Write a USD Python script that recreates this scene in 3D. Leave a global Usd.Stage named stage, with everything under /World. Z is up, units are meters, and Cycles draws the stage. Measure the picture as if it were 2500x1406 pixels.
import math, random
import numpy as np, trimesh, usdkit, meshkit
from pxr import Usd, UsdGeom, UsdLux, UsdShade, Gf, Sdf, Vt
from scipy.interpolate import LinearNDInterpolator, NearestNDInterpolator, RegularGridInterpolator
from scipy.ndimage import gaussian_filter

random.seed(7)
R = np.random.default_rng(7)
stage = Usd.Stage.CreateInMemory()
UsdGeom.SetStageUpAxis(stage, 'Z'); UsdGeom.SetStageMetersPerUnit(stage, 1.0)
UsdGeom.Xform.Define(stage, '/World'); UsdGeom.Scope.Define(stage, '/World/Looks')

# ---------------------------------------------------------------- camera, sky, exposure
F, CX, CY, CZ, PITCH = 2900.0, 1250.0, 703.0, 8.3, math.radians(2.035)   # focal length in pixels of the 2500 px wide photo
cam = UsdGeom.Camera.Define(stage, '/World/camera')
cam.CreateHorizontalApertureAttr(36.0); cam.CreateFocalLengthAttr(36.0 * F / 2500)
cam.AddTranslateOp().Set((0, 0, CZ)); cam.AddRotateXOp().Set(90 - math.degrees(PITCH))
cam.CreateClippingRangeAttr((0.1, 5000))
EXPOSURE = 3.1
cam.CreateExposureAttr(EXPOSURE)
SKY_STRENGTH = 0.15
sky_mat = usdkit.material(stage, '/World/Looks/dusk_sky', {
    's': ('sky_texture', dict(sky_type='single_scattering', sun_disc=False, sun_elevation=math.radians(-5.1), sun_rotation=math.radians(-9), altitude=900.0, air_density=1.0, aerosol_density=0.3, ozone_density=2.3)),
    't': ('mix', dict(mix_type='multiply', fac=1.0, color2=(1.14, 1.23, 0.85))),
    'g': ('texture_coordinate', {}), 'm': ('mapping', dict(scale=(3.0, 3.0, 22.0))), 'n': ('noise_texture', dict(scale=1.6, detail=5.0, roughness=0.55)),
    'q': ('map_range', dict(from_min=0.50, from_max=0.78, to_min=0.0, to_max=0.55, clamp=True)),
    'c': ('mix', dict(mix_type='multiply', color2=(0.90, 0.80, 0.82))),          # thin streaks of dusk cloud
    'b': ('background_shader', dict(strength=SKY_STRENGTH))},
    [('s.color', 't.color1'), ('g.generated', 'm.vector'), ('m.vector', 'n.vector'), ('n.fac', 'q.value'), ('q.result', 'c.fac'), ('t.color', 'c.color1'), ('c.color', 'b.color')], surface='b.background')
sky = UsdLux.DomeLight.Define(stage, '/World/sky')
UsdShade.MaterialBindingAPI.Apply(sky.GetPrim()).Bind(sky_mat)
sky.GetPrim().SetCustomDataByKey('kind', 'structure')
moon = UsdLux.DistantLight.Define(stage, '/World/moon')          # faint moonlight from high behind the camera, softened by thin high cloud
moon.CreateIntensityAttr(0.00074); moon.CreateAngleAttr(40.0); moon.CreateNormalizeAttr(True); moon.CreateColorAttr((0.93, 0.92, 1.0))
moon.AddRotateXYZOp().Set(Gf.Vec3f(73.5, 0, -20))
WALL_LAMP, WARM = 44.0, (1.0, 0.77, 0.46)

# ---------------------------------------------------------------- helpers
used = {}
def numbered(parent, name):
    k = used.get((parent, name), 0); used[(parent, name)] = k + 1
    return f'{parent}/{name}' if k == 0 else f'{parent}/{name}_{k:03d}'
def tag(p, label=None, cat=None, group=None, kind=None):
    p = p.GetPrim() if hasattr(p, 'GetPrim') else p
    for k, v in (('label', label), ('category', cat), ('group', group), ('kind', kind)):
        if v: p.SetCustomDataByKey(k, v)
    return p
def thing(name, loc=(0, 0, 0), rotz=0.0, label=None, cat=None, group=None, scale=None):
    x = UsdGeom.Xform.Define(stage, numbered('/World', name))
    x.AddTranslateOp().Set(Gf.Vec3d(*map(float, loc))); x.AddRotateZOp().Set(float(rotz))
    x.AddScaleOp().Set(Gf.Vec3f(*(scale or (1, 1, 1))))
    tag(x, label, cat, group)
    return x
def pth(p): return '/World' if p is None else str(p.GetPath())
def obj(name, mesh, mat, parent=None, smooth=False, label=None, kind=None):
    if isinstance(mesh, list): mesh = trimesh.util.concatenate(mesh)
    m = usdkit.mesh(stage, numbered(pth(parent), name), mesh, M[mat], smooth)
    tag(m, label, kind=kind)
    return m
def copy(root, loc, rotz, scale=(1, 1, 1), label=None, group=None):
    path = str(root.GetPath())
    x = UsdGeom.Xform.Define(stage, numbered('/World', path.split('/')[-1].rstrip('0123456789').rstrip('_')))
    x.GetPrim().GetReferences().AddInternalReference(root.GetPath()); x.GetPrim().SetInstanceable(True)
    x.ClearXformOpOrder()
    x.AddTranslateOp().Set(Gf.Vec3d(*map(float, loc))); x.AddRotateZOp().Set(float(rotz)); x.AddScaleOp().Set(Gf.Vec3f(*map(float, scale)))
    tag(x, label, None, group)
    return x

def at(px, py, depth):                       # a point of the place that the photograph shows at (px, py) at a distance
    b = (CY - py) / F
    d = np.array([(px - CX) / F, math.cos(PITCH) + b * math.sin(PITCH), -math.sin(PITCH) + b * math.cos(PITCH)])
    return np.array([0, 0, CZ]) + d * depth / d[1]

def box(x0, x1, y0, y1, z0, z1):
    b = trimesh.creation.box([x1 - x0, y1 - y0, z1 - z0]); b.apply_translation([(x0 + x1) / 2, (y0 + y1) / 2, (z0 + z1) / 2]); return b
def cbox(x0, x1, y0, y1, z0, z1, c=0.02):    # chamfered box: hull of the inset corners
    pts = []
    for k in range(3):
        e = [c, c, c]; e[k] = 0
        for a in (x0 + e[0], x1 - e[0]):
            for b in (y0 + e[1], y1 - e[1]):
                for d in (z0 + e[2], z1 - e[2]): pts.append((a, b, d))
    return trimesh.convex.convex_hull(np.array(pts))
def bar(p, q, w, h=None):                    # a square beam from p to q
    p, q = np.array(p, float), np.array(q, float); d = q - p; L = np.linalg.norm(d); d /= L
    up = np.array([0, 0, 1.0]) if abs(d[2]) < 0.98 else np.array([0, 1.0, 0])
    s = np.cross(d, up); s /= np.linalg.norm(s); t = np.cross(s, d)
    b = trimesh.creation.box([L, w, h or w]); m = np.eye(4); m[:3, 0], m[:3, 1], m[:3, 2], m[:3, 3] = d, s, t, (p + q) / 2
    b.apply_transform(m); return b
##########
## [WHAT YOU SHOULD DO]
Extract all of the data exactly as written.

## [FULL RESPONSE]
Write a USD Python script that recreates this scene in 3D. Leave a global Usd.Stage named stage, with everything under /World. Z is up, units are meters, and Cycles draws the stage. Measure the picture as if it were 2500x1406 pixels.
import math, random
import numpy as np, trimesh, usdkit, meshkit
from pxr import Usd, UsdGeom, UsdLux, UsdShade, Gf, Sdf, Vt
from scipy.interpolate import LinearNDInterpolator, NearestNDInterpolator, RegularGridInterpolator
from scipy.ndimage import gaussian_filter

random.seed(7)
R = np.random.default_rng(7)
stage = Usd.Stage.CreateInMemory()
UsdGeom.SetStageUpAxis(stage, 'Z'); UsdGeom.SetStageMetersPerUnit(stage, 1.0)
UsdGeom.Xform.Define(stage, '/World'); UsdGeom.Scope.Define(stage, '/World/Looks')

# ---------------------------------------------------------------- camera, sky, exposure
F, CX, CY, CZ, PITCH = 2900.0, 1250.0, 703.0, 8.3, math.radians(2.035)   # focal length in pixels of the 2500 px wide photo
cam = UsdGeom.Camera.Define(stage, '/World/camera')
cam.CreateHorizontalApertureAttr(36.0); cam.CreateFocalLengthAttr(36.0 * F / 2500)
cam.AddTranslateOp().Set((0, 0, CZ)); cam.AddRotateXOp().Set(90 - math.degrees(PITCH))
cam.CreateClippingRangeAttr((0.1, 5000))
EXPOSURE = 3.1
cam.CreateExposureAttr(EXPOSURE)
SKY_STRENGTH = 0.15
sky_mat = usdkit.material(stage, '/World/Looks/dusk_sky', {
    's': ('sky_texture', dict(sky_type='single_scattering', sun_disc=False, sun_elevation=math.radians(-5.1), sun_rotation=math.radians(-9), altitude=900.0, air_density=1.0, aerosol_density=0.3, ozone_density=2.3)),
    't': ('mix', dict(mix_type='multiply', fac=1.0, color2=(1.14, 1.23, 0.85))),
    'g': ('texture_coordinate', {}), 'm': ('mapping', dict(scale=(3.0, 3.0, 22.0))), 'n': ('noise_texture', dict(scale=1.6, detail=5.0, roughness=0.55)),
    'q': ('map_range', dict(from_min=0.50, from_max=0.78, to_min=0.0, to_max=0.55, clamp=True)),
    'c': ('mix', dict(mix_type='multiply', color2=(0.90, 0.80, 0.82))),          # thin streaks of dusk cloud
    'b': ('background_shader', dict(strength=SKY_STRENGTH))},
    [('s.color', 't.color1'), ('g.generated', 'm.vector'), ('m.vector', 'n.vector'), ('n.fac', 'q.value'), ('q.result', 'c.fac'), ('t.color', 'c.color1'), ('c.color', 'b.color')], surface='b.background')
sky = UsdLux.DomeLight.Define(stage, '/World/sky')
UsdShade.MaterialBindingAPI.Apply(sky.GetPrim()).Bind(sky_mat)
sky.GetPrim().SetCustomDataByKey('kind', 'structure')
moon = UsdLux.DistantLight.Define(stage, '/World/moon')          # faint moonlight from high behind the camera, softened by thin high cloud
moon.CreateIntensityAttr(0.00074); moon.CreateAngleAttr(40.0); moon.CreateNormalizeAttr(True); moon.CreateColorAttr((0.93, 0.92, 1.0))
moon.AddRotateXYZOp().Set(Gf.Vec3f(73.5, 0, -20))
WALL_LAMP, WARM = 44.0, (1.0, 0.77, 0.46)

# ---------------------------------------------------------------- helpers
used = {}
def numbered(parent, name):
    k = used.get((parent, name), 0); used[(parent, name)] = k + 1
    return f'{parent}/{name}' if k == 0 else f'{parent}/{name}_{k:03d}'
def tag(p, label=None, cat=None, group=None, kind=None):
    p = p.GetPrim() if hasattr(p, 'GetPrim') else p
    for k, v in (('label', label), ('category', cat), ('group', group), ('kind', kind)):
        if v: p.SetCustomDataByKey(k, v)
    return p
def thing(name, loc=(0, 0, 0), rotz=0.0, label=None, cat=None, group=None, scale=None):
    x = UsdGeom.Xform.Define(stage, numbered('/World', name))
    x.AddTranslateOp().Set(Gf.Vec3d(*map(float, loc))); x.AddRotateZOp().Set(float(rotz))
    x.AddScaleOp().Set(Gf.Vec3f(*(scale or (1, 1, 1))))
    tag(x, label, cat, group)
    return x
def pth(p): return '/World' if p is None else str(p.GetPath())
def obj(name, mesh, mat, parent=None, smooth=False, label=None, kind=None):
    if isinstance(mesh, list): mesh = trimesh.util.concatenate(mesh)
    m = usdkit.mesh(stage, numbered(pth(parent), name), mesh, M[mat], smooth)
    tag(m, label, kind=kind)
    return m
def copy(root, loc, rotz, scale=(1, 1, 1), label=None, group=None):
    path = str(root.GetPath())
    x = UsdGeom.Xform.Define(stage, numbered('/World', path.split('/')[-1].rstrip('0123456789').rstrip('_')))
    x.GetPrim().GetReferences().AddInternalReference(root.GetPath()); x.GetPrim().SetInstanceable(True)
    x.ClearXformOpOrder()
    x.AddTranslateOp().Set(Gf.Vec3d(*map(float, loc))); x.AddRotateZOp().Set(float(rotz)); x.AddScaleOp().Set(Gf.Vec3f(*map(float, scale)))
    tag(x, label, None, group)
    return x

def at(px, py, depth):                       # a point of the place that the photograph shows at (px, py) at a distance
    b = (CY - py) / F
    d = np.array([(px - CX) / F, math.cos(PITCH) + b * math.sin(PITCH), -math.sin(PITCH) + b * math.cos(PITCH)])
    return np.array([0, 0, CZ]) + d * depth / d[1]

def box(x0, x1, y0, y1, z0, z1):
    b = trimesh.creation.box([x1 - x0, y1 - y0, z1 - z0]); b.apply_translation([(x0 + x1) / 2, (y0 + y1) / 2, (z0 + z1) / 2]); return b
def cbox(x0, x1, y0, y1, z0, z1, c=0.02):    # chamfered box: hull of the inset corners
    pts = []
    for k in range(3):
        e = [c, c, c]; e[k] = 0
        for a in (x0 + e[0], x1 - e[0]):
            for b in (y0 + e[1], y1 - e[1]):
                for d in (z0 + e[2], z1 - e[2]): pts.append((a, b, d))
    return trimesh.convex.convex_hull(np.array(pts))
def bar(p, q, w, h=None):                    # a square beam from p to q
    p, q = np.array(p, float), np.array(q, float); d = q - p; L = np.linalg.norm(d); d /= L
    up = np.array([0, 0, 1.0]) if abs(d[2]) < 0.98 else np.array([0, 1.0, 0])
    s = np.cross(d, up); s /= np.linalg.norm(s); t = np.cross(s, d)
    b = trimesh.creation.box([L, w, h or w]); m = np.eye(4); m[:3, 0], m[:3, 1], m[:3, 2], m[:3, 3] = d, s, t, (p + q) / 2
    b.apply_transform(m); return b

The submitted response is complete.